Besides editing the book, Pritchard interviewed more than 350 scientists about their experiences, including physicist Ursula Franklin; Rita Colwell, former director of the U.S. National Science Foundation; and CIHR research vice-president Mark Bisby. She used many of their stories in the book and also wrote chapters on career management, time management and mental toughness.
Her project was partly funded by CIHR, which has voiced concerns about low application rates for research funding among women and relatively few nominations of women for Canada Research Chairs at universities.
The book has a U of G connection. In 2004, as she was completing the manuscript, Pritchard came to Guelph for an earlier research leave of Kropinski's. As a visiting scholar, she met engineering professor Valerie Davidson, who offered Pritchard office space in the Thornbrough Building to finish the project.
The book resonated for Davidson, who has held an NSERC/HP Chair for Women in Science and Engineering since 2003. She says the proportion of female students in university science programs is growing, but that number falls off when those women reach the workforce.

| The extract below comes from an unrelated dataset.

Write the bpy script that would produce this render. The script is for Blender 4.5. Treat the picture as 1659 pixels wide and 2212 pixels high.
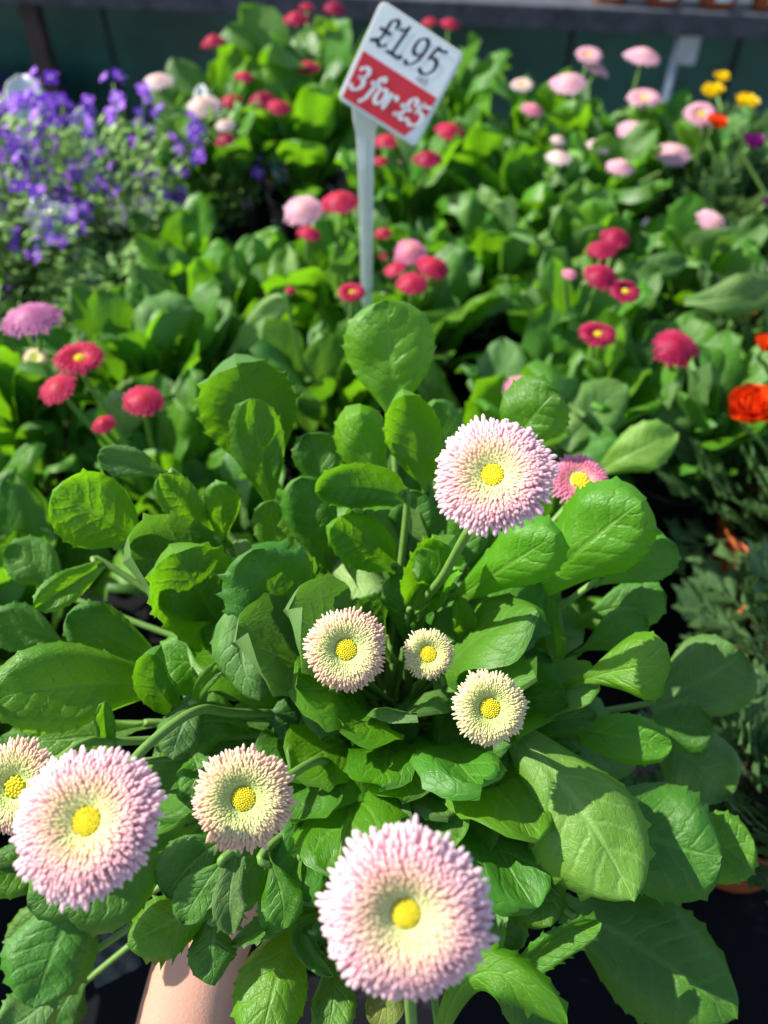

That's echoed by Bisby and Miriam Stewart, scientific director of CIHR's Institute of Gender and Health. In the book's foreword, they write: “In our 2003 competition for PhD studentships, 58 per cent of the applicants were women; for post-doctoral fellowships, 47 per cent were women; and for career awards for new faculty, only 36 per cent were women.” They go on to note that when CIHR last offered awards for senior investigators in 1992, women made up only 20 per cent of award holders.
“Her book gives a lot of different practical tips,” says Davidson, who organized a campus lecture by Pritchard in early 2005. “Those kinds of details are helpful when you're going from being a student to being a working professional.”
The two have reconnected since Pritchard returned to Guelph and are beginning a pilot project to archive materials from Davidson's regional chair for a digital collection in the McLaughlin Library. Davidson says that collection may grow to include all five regional chairs across Canada.
Pritchard is one of 13 academic liaison librarians assigned to academic units across campus. As the library's main contact for faculty, staff and students in chemistry, physics and engineering, she helps develop research and teaching collections and provides information on literacy skills training.
She's worked in libraries at McGill University and the University of Lethbridge, as well as at the Barrie Public Library. She studied library and information studies at McGill for her master's degree, following an undergraduate degree in health and physical education at Queen's.
Besides offering online career advice through SONIC, she runs Pritchard Communications and Consulting in Guelph. As a speaker, she has given presentations to young scientists at U of G and at universities in Europe and the United States. Early this year, she will discuss women in science at the University of California at Berkeley. She's also president of Town and Gown Toastmasters in Guelph.
Looking for the thread running through those interests, Pritchard says it's all about making connections, for her and for others. “I have a passion for that.”